Maybe you could bring in some toys for them to enrich their lives. There are many cheap toys you can find around the house, such as:
old phonebook to shred
a towel to scoot around
small sandbox
cardboard boxes with bunny doors cut out
tunnels
untreated baskets
pinecones (baked at 200 degrees for 20 min)
untreated apple tree branches
hard plastic baby toys (especially those that make noise)
plastic slinkies
etc

redinque
01-04-06, 10:39 pm
Yeah, I agree that they could have it worse. To be honest, it wasn't until I did research about guinea pigs that I came across information about proper rabbit nutrition. I had no idea that they had to have hay and that giving them only carrots and iceberg lettuce wasn't good. I do provide them with entertainment items like phone books and toys for them to play with because I read that rabbits are quite smart and need diversions to keep their minds active. During breaks, teachers came to take care of them and feed them.

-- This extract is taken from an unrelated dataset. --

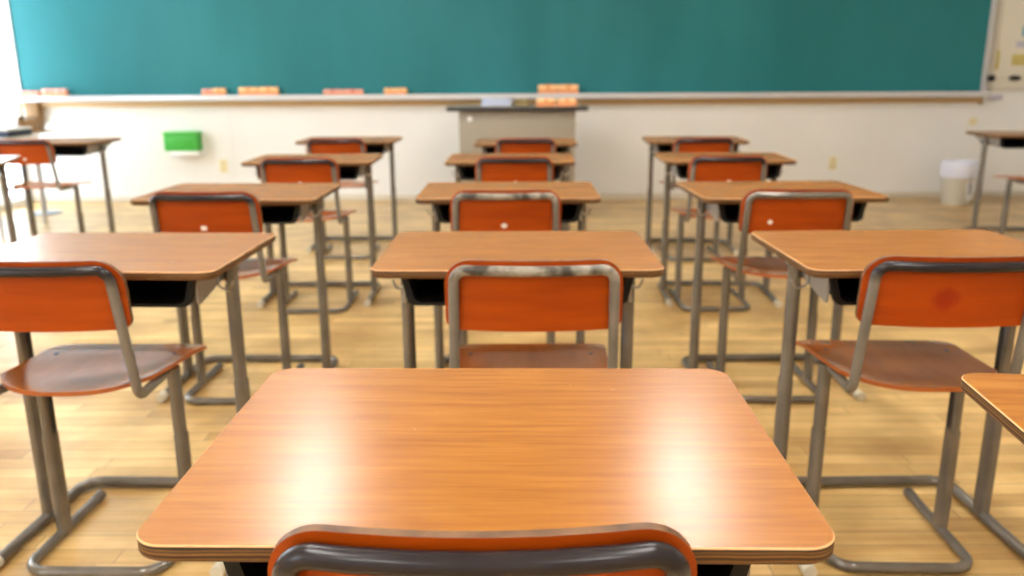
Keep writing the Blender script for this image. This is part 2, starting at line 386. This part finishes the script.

I was just wondering what people thought. I'm thinking about giving them to a friend that has rabbits. She will be able to give them a better home. My guinea pigs have it real good, and I just don't like that the rabbits' lives have to be sub-standard.

naturestee
01-05-06, 03:08 pm
If you know somebody who would take good care of them, it would be ideal. It sounds like they're getting decent care at the school, so I'd be reluctant to bring them to a shelter.

SkinnyPiggys
01-05-06, 03:39 pm
I think it's a good idea to find them a home. Rabbits deserve the same loving care that we give to our guinea pigs. They should not be kept outside. If you can't find a good home, please try to find a good rescue. There are some great ones out there.

For more info please read: www.rabbit.org (http://www.rabbit.org)

Thanks for caring about them. Please keep us updated!